Monday, December 10, 2012

Hypocritical Me

We had our annual Christmas party last night. It's for a small group of close friends and their kids. Each year, we put our dog into the upstairs bedroom. She's okay with humans; it is just that some of the attendees are not "dog people," so Krimpet is banished to the master bedroom. She whines a little, but, in the end, she gets to lie on our bed all night. She's cool with it.

During the party, I went to check on the kids -- just to make sure no one was in need of CPR or anything -- and I noticed my older son was missing. The stairs were directly to my left and I heard sobbing from upstairs. I went up to find him sitting in his bed, crying. When I asked what the problem was, he said he was sad for Krimpet. "She's lonely," he said. "She should be allowed out with the people."

I explained why she had to stay in the room and I suggested he go down and play with the other kids instead of wasting his night worrying about the dog. He insisted we were being mean to the dog and I got a little snippy: "She's perfectly happy. She's probably asleep," I told him. He would hear none of it. "She's lonely," he insisted. "How can she be lonely if she is sleeping?" I asked him. "You can decide if you want to ruin the rest of your night by staying up here, but I'm going back down for the party." I went downstairs in a huff.

He was being ridiculous, right?

Flash back in time: ten years ago. My parents, my first son, still a baby (the one above) and my wife and I went to the mountains for a vacation. It was scorching summer, but the place was free (a client of my father's had let us stay there in trade for some orchestrations he'd done) so, it was the mountains instead of the seashore.

Ansel Adams
The whole week was obscenely hot and humid. The house had no air-conditioning, except for one room. None of the bedrooms had air.

I had gotten my son ready for bed; summer baby sleepwear: just a diaper. He had been cranky. The heat was brutal. He wanted to be held and rocked and read to, but being held made him hotter and crankier. I read him some Dr. Seuss, and after much rocking and more perspiration, he fell asleep. I laid him gently in the crib. He slept, hiccuping gentle little leftover sobs the way babies do when they have cried their way into dreams.

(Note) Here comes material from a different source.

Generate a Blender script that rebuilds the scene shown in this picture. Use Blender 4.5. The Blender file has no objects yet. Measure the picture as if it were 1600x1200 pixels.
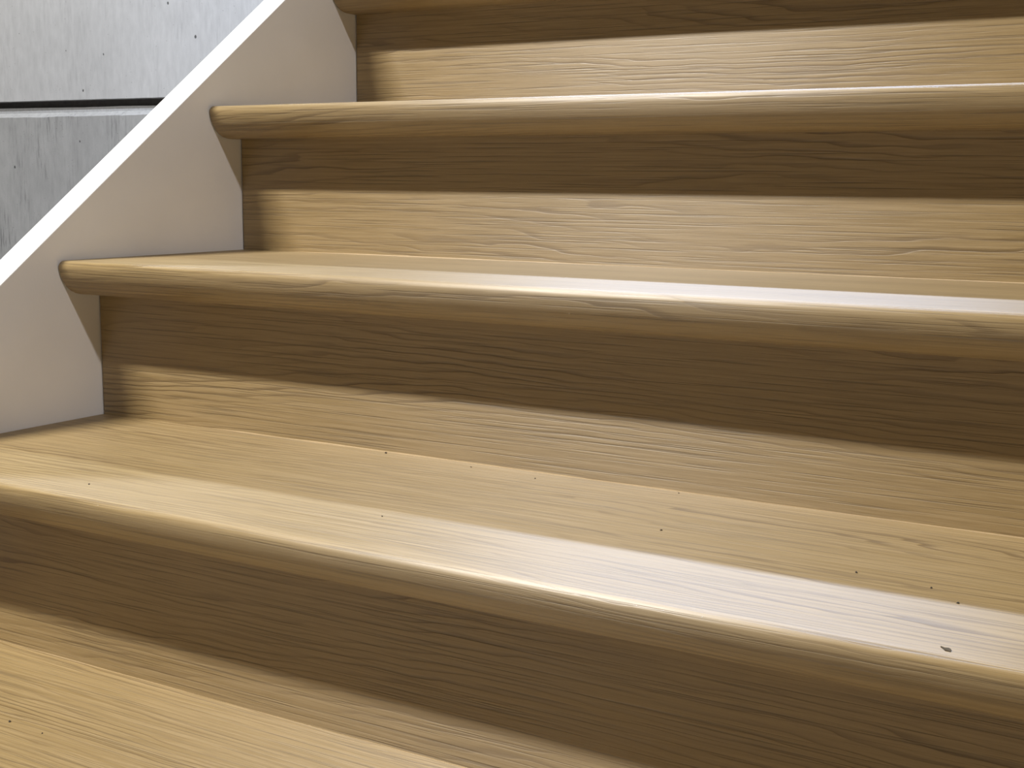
import bpy, bmesh, math, random
from mathutils import Vector, Matrix, noise

C = bpy.context.scene.collection
SC = bpy.context.scene

# ------------------------------------------------------------------ camera
RISE, GOING = 0.185, 0.2505
YAW, PITCH, ROLL = math.radians(30.803), math.radians(8.787), math.radians(0.389)
fw = Vector((-math.sin(YAW) * math.cos(PITCH), math.cos(YAW) * math.cos(PITCH), -math.sin(PITCH)))
rt = Vector((math.cos(YAW), math.sin(YAW), 0))
up = rt.cross(fw)
rt2 = rt * math.cos(ROLL) + up * math.sin(ROLL)
up2 = up * math.cos(ROLL) - rt * math.sin(ROLL)
cam_data = bpy.data.cameras.new('camera')
cam_data.sensor_fit = 'HORIZONTAL'
cam_data.sensor_width = 36.0
cam_data.lens = 2077.38 / 1600 * 36.0
cam_data.clip_start = 0.02
cam = bpy.data.objects.new('camera', cam_data)
C.objects.link(cam)
m = Matrix((rt2, up2, -fw)).transposed().to_4x4()
m.translation = Vector((1.2212, -0.8437, 0.4660))
cam.matrix_world = m
SC.camera = cam

# ------------------------------------------------------------------ exposure, world, lamps
SC.view_settings.view_transform = 'Standard'
SC.view_settings.look = 'None'
SC.view_settings.gamma = 1.0
SC.view_settings.use_curve_mapping = False
SC.view_settings.exposure = 0.0

world = bpy.data.worlds.new('room_light')
SC.world = world
world.use_nodes = True
bg = world.node_tree.nodes['Background']
bg.inputs['Color'].default_value = (1.0, 0.82, 0.70, 1)
bg.inputs['Strength'].default_value = 0.045


def lamp(name, loc, sx, sy, power, color, tilt=0.0):
    d = bpy.data.lights.new(name, 'AREA')
    d.shape = 'RECTANGLE'
    d.size, d.size_y = sx, sy
    d.energy = power
    d.color = color
    o = bpy.data.objects.new(name, d)
    o.location = loc
    o.rotation_euler = (tilt, 0, 0)
    C.objects.link(o)
    return o


lamp('ceiling_lamp_front', (-1.20, -1.57, 3.7), 1.20, 0.15, 345, (1.0, 0.965, 0.91))
lamp('ceiling_lamp_rear', (-0.90, 3.05, 4.0), 2.4, 0.20, 310, (0.60, 0.73, 1.0))
lamp('wall_fill_left', (-5.0, 3.05, 4.0), 2.4, 0.20, 95, (1.0, 0.965, 0.90))  # added fill light, out of view, only to brighten the concrete wall
lamp('ceiling_lamp_right', (5.0, -1.57, 3.7), 1.80, 0.15, 175, (1.0, 0.94, 0.93))


# ------------------------------------------------------------------ helpers
def mat(name):
    m = bpy.data.materials.new(name)
    m.use_nodes = True
    nt = m.node_tree
    nt.nodes.clear()
    out = nt.nodes.new('ShaderNodeOutputMaterial')
    b = nt.nodes.new('ShaderNodeBsdfPrincipled')
    nt.links.new(b.outputs[0], out.inputs[0])
    return m, nt, b


def node(nt, typ, ins=None, **props):
    n = nt.nodes.new(typ)
    for k, v in props.items():
        setattr(n, k, v)
    for k, v in (ins or {}).items():
        s = n.inputs[k]
        if hasattr(v, 'is_output'):
            nt.links.new(v, s)
        else:
            s.default_value = v
    return n


def math_(nt, op, a, b=0.0, c=None):
    ins = {0: a, 1: b}
    if c is not None:
        ins[2] = c
    return node(nt, 'ShaderNodeMath', ins, operation=op).outputs[0]


def maprange(nt, v, a, b, c=0.0, d=1.0, smooth=False):
    n = node(nt, 'ShaderNodeMapRange', {'Value': v, 'From Min': a, 'From Max': b, 'To Min': c, 'To Max': d})
    if smooth:
        n.interpolation_type = 'SMOOTHSTEP'
    return n.outputs[0]


def mix(nt, f, a, b, blend='MIX'):
    n = node(nt, 'ShaderNodeMix', data_type='RGBA', blend_type=blend)
    for idx, v in ((0, f), (6, a), (7, b)):
        if hasattr(v, 'is_output'):
            nt.links.new(v, n.inputs[idx])
        else:
            n.inputs[idx].default_value = v
    return n.outputs[2]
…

The air might as wall have been gravy. He lay there, his little brow glistening. But he was asleep. He was asleep, but I didn't want to leave him there. Eventually, I did.

I went up to the room with the air conditioner. My family was playing a board game. I tried to join in, but couldn't enjoy it, thinking about him down there in the thick heat while we all enjoyed being comfortable. Everyone encouraged me to cheer up. (I really was being pretty dark. I felt overwhelming guilt for his being in the hot room.)

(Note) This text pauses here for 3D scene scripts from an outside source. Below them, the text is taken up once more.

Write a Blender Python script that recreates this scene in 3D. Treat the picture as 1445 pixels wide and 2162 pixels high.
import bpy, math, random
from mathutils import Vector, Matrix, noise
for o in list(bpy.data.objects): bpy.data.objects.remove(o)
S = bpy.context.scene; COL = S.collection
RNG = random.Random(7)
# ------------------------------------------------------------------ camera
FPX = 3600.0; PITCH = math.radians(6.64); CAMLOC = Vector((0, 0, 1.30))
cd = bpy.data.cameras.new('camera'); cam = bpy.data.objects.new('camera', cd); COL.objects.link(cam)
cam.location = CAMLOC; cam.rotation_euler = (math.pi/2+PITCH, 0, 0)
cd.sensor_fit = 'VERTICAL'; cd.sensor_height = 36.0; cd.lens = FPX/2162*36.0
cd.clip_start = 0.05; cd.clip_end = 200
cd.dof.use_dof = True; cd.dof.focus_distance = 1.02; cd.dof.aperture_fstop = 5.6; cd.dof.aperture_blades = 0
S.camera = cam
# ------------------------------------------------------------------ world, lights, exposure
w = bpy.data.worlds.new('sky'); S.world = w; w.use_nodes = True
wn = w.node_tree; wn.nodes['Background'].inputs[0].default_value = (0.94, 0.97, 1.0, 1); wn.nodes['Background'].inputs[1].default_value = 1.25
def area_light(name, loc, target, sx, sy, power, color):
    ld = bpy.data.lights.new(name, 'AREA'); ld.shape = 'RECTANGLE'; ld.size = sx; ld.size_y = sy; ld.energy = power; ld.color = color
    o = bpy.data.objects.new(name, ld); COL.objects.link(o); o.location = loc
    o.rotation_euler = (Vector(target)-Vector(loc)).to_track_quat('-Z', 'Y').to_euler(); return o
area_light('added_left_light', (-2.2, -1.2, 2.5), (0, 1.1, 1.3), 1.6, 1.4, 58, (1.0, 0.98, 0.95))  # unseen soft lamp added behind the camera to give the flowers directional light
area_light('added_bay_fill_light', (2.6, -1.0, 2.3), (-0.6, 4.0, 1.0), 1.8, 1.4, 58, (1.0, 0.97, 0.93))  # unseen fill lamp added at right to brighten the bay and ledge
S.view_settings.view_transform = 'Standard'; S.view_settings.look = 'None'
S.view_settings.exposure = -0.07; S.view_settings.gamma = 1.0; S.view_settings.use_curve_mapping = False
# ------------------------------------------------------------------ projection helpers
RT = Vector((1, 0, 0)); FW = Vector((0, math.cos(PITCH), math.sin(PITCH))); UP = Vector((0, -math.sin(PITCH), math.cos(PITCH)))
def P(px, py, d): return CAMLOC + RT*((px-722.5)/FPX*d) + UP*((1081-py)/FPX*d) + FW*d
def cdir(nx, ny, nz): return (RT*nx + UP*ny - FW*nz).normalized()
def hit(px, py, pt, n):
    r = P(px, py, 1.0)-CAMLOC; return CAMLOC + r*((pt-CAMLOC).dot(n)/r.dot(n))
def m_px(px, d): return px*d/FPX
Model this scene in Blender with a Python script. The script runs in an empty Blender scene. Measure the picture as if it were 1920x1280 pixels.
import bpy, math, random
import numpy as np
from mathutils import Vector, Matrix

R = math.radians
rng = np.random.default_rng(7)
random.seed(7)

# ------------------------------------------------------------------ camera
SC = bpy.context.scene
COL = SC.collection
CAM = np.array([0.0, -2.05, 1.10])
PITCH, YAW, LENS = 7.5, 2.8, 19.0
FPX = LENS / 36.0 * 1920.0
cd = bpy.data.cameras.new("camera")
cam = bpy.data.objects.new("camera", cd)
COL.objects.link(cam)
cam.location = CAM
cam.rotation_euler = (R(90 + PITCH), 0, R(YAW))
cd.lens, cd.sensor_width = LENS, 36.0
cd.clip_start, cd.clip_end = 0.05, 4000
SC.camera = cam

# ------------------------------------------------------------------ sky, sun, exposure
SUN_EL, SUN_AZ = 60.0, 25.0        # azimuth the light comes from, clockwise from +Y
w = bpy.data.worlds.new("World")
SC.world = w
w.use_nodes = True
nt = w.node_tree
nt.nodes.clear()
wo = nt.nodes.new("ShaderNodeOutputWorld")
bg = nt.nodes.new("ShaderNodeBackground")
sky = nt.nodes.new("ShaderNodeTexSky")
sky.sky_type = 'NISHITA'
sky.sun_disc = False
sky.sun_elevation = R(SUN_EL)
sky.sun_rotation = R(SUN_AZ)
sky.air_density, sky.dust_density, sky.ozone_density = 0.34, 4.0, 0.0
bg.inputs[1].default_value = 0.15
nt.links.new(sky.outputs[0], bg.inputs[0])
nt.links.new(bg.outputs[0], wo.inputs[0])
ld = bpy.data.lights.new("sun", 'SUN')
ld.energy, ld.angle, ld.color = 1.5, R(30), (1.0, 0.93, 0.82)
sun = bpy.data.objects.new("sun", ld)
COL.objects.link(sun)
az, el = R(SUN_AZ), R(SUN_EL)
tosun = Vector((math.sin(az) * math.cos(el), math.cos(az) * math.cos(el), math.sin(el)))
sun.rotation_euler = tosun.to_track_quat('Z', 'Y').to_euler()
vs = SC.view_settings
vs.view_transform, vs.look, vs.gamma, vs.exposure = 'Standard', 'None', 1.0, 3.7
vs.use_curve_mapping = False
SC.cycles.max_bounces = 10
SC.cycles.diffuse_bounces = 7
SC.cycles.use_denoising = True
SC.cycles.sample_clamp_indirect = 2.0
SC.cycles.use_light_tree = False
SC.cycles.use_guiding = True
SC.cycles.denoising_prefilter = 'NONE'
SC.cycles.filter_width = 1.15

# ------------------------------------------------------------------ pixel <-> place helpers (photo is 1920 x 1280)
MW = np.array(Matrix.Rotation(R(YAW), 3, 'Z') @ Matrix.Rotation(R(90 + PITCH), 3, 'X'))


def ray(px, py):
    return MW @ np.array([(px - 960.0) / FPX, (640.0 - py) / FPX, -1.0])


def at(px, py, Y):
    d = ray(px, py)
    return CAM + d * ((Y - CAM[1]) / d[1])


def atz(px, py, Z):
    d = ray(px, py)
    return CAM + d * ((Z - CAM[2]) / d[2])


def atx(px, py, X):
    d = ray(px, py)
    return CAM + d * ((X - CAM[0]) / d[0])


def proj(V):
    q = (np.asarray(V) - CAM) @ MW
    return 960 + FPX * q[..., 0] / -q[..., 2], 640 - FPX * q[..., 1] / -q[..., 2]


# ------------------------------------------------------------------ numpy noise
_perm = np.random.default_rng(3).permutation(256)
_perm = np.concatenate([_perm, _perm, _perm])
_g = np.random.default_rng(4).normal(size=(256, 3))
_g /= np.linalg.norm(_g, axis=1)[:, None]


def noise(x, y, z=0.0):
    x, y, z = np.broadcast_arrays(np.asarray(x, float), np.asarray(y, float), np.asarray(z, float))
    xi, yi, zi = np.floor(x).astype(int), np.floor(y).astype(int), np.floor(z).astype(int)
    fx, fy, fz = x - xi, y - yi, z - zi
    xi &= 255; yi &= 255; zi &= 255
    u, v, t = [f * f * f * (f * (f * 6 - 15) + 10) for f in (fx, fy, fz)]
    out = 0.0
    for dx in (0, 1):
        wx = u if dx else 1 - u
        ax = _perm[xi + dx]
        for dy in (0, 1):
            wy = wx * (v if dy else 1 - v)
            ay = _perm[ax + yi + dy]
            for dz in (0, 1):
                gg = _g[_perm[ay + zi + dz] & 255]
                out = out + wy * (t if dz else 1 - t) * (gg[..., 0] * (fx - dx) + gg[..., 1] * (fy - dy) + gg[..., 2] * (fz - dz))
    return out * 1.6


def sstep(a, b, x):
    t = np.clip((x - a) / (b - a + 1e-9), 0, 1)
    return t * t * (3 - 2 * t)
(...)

"He's asleep," they all said, finally annoyed with my gloom. Their tone had gone from consoling to stern. "He's fine. How can he be unhappy if he is sleeping? Just relax and enjoy yourself."

I was being ridiculous, right?

Well, I didn't think so. I left the game and went downstairs. If my boy had to be in the heat, then so did I. I sat in his room and read in the dim light, sweating and comprehending half of every chapter until dozing off, myself.

What hypocrites we fathers can be. I should have let the dog out.